■ What you are asked to do
Stop after the line containing "return Y / (math.cos(TH)": print each line exactly from the first line of the listing up to that point.

■ Dataset content

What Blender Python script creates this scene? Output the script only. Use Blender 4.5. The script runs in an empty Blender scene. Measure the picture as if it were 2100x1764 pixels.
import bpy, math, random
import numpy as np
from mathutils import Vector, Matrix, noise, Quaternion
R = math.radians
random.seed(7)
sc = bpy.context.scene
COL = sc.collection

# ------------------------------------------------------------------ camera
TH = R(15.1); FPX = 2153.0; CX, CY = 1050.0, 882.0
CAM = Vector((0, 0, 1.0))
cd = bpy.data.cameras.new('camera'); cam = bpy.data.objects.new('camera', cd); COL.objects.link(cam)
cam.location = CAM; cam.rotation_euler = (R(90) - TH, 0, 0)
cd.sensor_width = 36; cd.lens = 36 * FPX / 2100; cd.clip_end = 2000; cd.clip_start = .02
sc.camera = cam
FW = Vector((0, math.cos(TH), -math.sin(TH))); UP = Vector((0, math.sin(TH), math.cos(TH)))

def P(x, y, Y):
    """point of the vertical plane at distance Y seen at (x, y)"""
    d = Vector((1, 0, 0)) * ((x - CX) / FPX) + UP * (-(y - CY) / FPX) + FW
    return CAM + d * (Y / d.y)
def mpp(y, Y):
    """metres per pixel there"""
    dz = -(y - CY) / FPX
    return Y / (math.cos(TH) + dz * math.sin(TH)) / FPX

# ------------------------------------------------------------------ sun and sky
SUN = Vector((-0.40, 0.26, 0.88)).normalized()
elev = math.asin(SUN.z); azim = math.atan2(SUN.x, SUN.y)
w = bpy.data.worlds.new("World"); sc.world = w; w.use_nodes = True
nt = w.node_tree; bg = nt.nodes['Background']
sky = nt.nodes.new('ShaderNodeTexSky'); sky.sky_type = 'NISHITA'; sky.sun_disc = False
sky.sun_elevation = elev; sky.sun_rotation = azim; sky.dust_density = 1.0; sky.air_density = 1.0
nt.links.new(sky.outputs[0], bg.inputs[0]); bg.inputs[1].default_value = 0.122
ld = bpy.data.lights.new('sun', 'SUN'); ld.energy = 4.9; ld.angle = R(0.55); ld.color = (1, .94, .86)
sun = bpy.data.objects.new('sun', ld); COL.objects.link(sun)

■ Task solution
What Blender Python script creates this scene? Output the script only. Use Blender 4.5. The script runs in an empty Blender scene. Measure the picture as if it were 2100x1764 pixels.
import bpy, math, random
import numpy as np
from mathutils import Vector, Matrix, noise, Quaternion
R = math.radians
random.seed(7)
sc = bpy.context.scene
COL = sc.collection

# ------------------------------------------------------------------ camera
TH = R(15.1); FPX = 2153.0; CX, CY = 1050.0, 882.0
CAM = Vector((0, 0, 1.0))
cd = bpy.data.cameras.new('camera'); cam = bpy.data.objects.new('camera', cd); COL.objects.link(cam)
cam.location = CAM; cam.rotation_euler = (R(90) - TH, 0, 0)
cd.sensor_width = 36; cd.lens = 36 * FPX / 2100; cd.clip_end = 2000; cd.clip_start = .02
sc.camera = cam
FW = Vector((0, math.cos(TH), -math.sin(TH))); UP = Vector((0, math.sin(TH), math.cos(TH)))

def P(x, y, Y):
    """point of the vertical plane at distance Y seen at (x, y)"""
    d = Vector((1, 0, 0)) * ((x - CX) / FPX) + UP * (-(y - CY) / FPX) + FW
    return CAM + d * (Y / d.y)
def mpp(y, Y):
    """metres per pixel there"""
    dz = -(y - CY) / FPX
    return Y / (math.cos(TH) + dz * math.sin(TH)) / FPX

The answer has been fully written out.